#### Instructions to follow:
Extract every entry word for word. Skip the pictures.
________
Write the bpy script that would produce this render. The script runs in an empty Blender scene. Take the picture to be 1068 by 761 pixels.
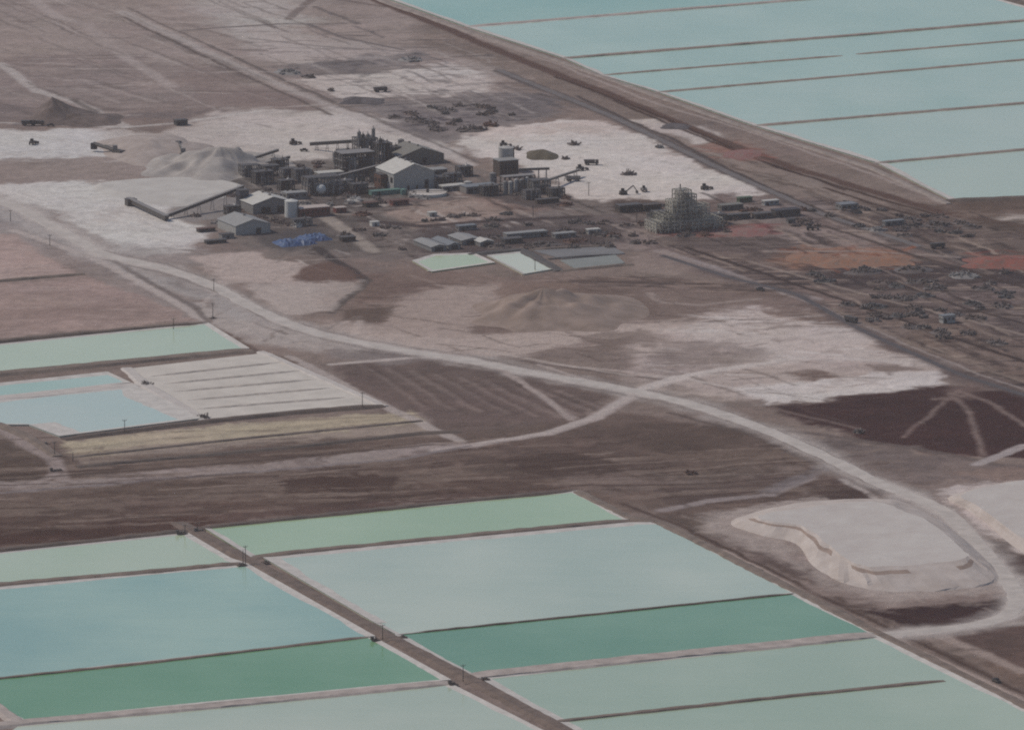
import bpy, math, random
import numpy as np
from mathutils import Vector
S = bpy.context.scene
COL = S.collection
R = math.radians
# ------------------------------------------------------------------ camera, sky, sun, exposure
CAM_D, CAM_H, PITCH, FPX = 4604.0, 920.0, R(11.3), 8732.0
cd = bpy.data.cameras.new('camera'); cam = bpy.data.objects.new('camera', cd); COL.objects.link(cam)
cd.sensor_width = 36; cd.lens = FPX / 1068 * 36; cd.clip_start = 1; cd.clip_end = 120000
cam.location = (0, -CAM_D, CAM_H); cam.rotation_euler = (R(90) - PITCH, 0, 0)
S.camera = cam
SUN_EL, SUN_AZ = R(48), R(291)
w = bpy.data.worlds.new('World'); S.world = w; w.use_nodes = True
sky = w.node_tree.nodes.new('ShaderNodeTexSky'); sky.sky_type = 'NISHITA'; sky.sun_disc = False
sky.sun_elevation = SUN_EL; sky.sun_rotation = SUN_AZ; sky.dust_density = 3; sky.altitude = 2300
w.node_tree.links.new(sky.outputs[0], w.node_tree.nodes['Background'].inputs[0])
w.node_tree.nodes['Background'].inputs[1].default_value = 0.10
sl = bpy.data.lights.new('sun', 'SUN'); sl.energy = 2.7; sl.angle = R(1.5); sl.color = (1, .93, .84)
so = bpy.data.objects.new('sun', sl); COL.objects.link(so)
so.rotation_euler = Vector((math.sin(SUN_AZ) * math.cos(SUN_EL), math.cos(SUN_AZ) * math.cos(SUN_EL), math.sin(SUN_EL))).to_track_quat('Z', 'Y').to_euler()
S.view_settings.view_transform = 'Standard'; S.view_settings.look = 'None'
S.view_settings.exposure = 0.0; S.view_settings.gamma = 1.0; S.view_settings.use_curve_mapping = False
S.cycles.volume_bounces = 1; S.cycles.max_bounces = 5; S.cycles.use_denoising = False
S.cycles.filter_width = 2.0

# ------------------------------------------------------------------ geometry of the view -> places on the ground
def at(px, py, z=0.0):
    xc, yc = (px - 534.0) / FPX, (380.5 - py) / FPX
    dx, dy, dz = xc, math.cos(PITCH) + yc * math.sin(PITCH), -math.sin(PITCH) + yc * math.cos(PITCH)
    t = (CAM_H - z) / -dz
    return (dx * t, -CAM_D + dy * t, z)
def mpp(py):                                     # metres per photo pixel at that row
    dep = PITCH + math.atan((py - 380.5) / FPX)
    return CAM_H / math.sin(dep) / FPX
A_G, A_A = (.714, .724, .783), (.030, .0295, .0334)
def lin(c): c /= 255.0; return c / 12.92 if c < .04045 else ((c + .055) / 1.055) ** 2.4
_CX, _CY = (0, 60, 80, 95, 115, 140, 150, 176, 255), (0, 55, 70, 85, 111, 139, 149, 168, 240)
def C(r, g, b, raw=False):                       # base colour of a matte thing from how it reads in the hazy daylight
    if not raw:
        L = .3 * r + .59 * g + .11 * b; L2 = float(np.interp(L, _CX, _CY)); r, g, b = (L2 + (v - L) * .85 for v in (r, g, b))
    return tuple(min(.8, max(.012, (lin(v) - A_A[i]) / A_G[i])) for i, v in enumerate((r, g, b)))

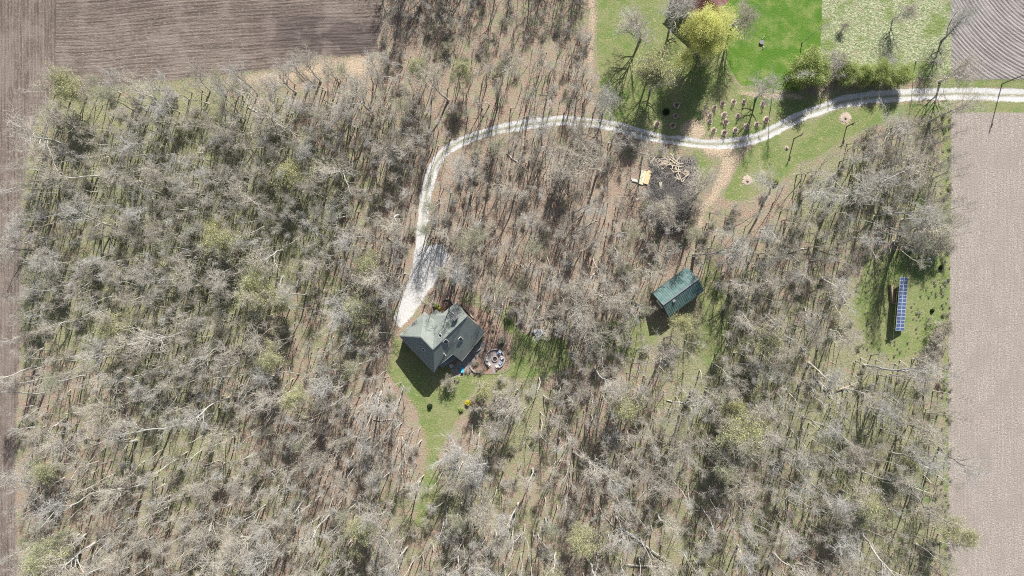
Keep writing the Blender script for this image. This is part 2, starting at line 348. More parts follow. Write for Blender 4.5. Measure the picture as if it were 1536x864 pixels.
________
#### The result:
Write the bpy script that would produce this render. The script runs in an empty Blender scene. Take the picture to be 1068 by 761 pixels.
import bpy, math, random
import numpy as np
from mathutils import Vector
S = bpy.context.scene
COL = S.collection
R = math.radians
# ------------------------------------------------------------------ camera, sky, sun, exposure
CAM_D, CAM_H, PITCH, FPX = 4604.0, 920.0, R(11.3), 8732.0
cd = bpy.data.cameras.new('camera'); cam = bpy.data.objects.new('camera', cd); COL.objects.link(cam)
cd.sensor_width = 36; cd.lens = FPX / 1068 * 36; cd.clip_start = 1; cd.clip_end = 120000
cam.location = (0, -CAM_D, CAM_H); cam.rotation_euler = (R(90) - PITCH, 0, 0)
S.camera = cam
SUN_EL, SUN_AZ = R(48), R(291)
w = bpy.data.worlds.new('World'); S.world = w; w.use_nodes = True
sky = w.node_tree.nodes.new('ShaderNodeTexSky'); sky.sky_type = 'NISHITA'; sky.sun_disc = False
sky.sun_elevation = SUN_EL; sky.sun_rotation = SUN_AZ; sky.dust_density = 3; sky.altitude = 2300
w.node_tree.links.new(sky.outputs[0], w.node_tree.nodes['Background'].inputs[0])
w.node_tree.nodes['Background'].inputs[1].default_value = 0.10
sl = bpy.data.lights.new('sun', 'SUN'); sl.energy = 2.7; sl.angle = R(1.5); sl.color = (1, .93, .84)
so = bpy.data.objects.new('sun', sl); COL.objects.link(so)
so.rotation_euler = Vector((math.sin(SUN_AZ) * math.cos(SUN_EL), math.cos(SUN_AZ) * math.cos(SUN_EL), math.sin(SUN_EL))).to_track_quat('Z', 'Y').to_euler()
S.view_settings.view_transform = 'Standard'; S.view_settings.look = 'None'
S.view_settings.exposure = 0.0; S.view_settings.gamma = 1.0; S.view_settings.use_curve_mapping = False
S.cycles.volume_bounces = 1; S.cycles.max_bounces = 5; S.cycles.use_denoising = False
S.cycles.filter_width = 2.0

# ------------------------------------------------------------------ geometry of the view -> places on the ground
def at(px, py, z=0.0):
    xc, yc = (px - 534.0) / FPX, (380.5 - py) / FPX
    dx, dy, dz = xc, math.cos(PITCH) + yc * math.sin(PITCH), -math.sin(PITCH) + yc * math.cos(PITCH)
    t = (CAM_H - z) / -dz
    return (dx * t, -CAM_D + dy * t, z)
def mpp(py):                                     # metres per photo pixel at that row
    dep = PITCH + math.atan((py - 380.5) / FPX)
    return CAM_H / math.sin(dep) / FPX
A_G, A_A = (.714, .724, .783), (.030, .0295, .0334)
def lin(c): c /= 255.0; return c / 12.92 if c < .04045 else ((c + .055) / 1.055) ** 2.4
_CX, _CY = (0, 60, 80, 95, 115, 140, 150, 176, 255), (0, 55, 70, 85, 111, 139, 149, 168, 240)
def C(r, g, b, raw=False):                       # base colour of a matte thing from how it reads in the hazy daylight
    if not raw:
        L = .3 * r + .59 * g + .11 * b; L2 = float(np.interp(L, _CX, _CY)); r, g, b = (L2 + (v - L) * .85 for v in (r, g, b))
    return tuple(min(.8, max(.012, (lin(v) - A_A[i]) / A_G[i])) for i, v in enumerate((r, g, b)))

Keep writing the Blender script for this image. This is part 2, starting at line 348. More parts follow. Write for Blender 4.5. Measure the picture as if it were 1536x864 pixels.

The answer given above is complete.